The Truth About Sid Vicious' Mother

A remarkable thing happens when a celebrity dies young: suddenly, everybody becomes a detective. Answers must be found, and "the guy had a cubic yard of heroin in his body" just won't suffice. That brings us to Sid Vicious, the nefarious Sex Pistols bassist who died of a drug overdose in February of 1979. 

Out on bail after assaulting a man with a beer bottle and pretty definitely about to go to prison for the murder of his girlfriend, Nancy Spungen, Sid attended a party in Greenwich Village, where he celebrated his release from a court-mandated substance abuse treatment program by seeing how much heroin he could fit inside his body. The next morning, he was really quite dead. Speculation was abundant as to who provided Sid with the lethal dose, and a lot of names got thrown around. Which brings us to Sid's mother, Anne Beverley. Maybe.

A vicious upbringing

Sid Vicious wasn't born with the name Sid Vicious, and as far as anyone seems able to surmise, that's about the extent of Anne Beverley's maternal instinct. In a piece published by the Guardian, she recounted throwing her son out of the house when he was 16, saying 'It's either you or me, and it's not going to be me. I have got to try to preserve myself..." and that's about as much of the message as can be relayed without deleting expletives. In the same article, the Sex Pistols' Jah Wobble described Anne as having "no interest in (Sid's) life. She didn't even know he was attending Kingsway. She was into the hardcore drug thing — heroin and opiates — which was all-embracing, that was her life."

That lifestyle seemed to follow Beverley, and stories about her enabling Sid's self destruction are legion. History Collection recounts the time when she gave her teenage son heroin as a birthday present, and the way that she would use him as a mule to smuggle drugs when he was a toddler. It seems altogether possible, given her proximity to the young musician at the time of his passing, that she provided the actual substance that ended his life.

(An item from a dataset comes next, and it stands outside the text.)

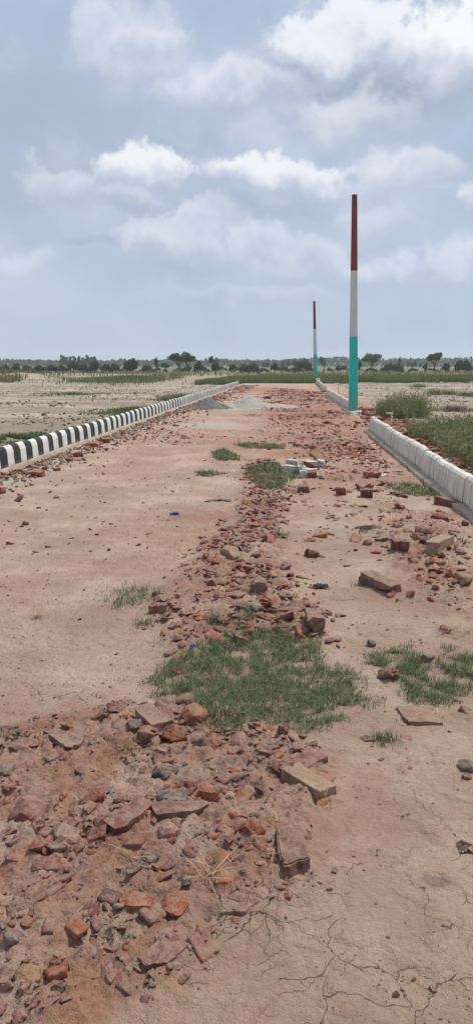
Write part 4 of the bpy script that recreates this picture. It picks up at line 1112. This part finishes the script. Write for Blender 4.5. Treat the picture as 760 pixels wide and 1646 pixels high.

Thirty seven years later, in an interview with the Mirror promoting his new book, Sex Pistols photographer Peter Graville stated as much: "Not only did Sid's mother Anne buy him the fatal dose of heroin she also administered it." This harrowing period at the end of an investigatory sentence is complicated only by two facts: that Beverley died of an overdose in 1996, leaving her unable to confirm or deny the story, and, according to the New Yorker, that Gravelle himself claimed to have provided the killer drugs to Sid in 2009. It's getting so hard to find a reliable, heroin-drenched narrative these days.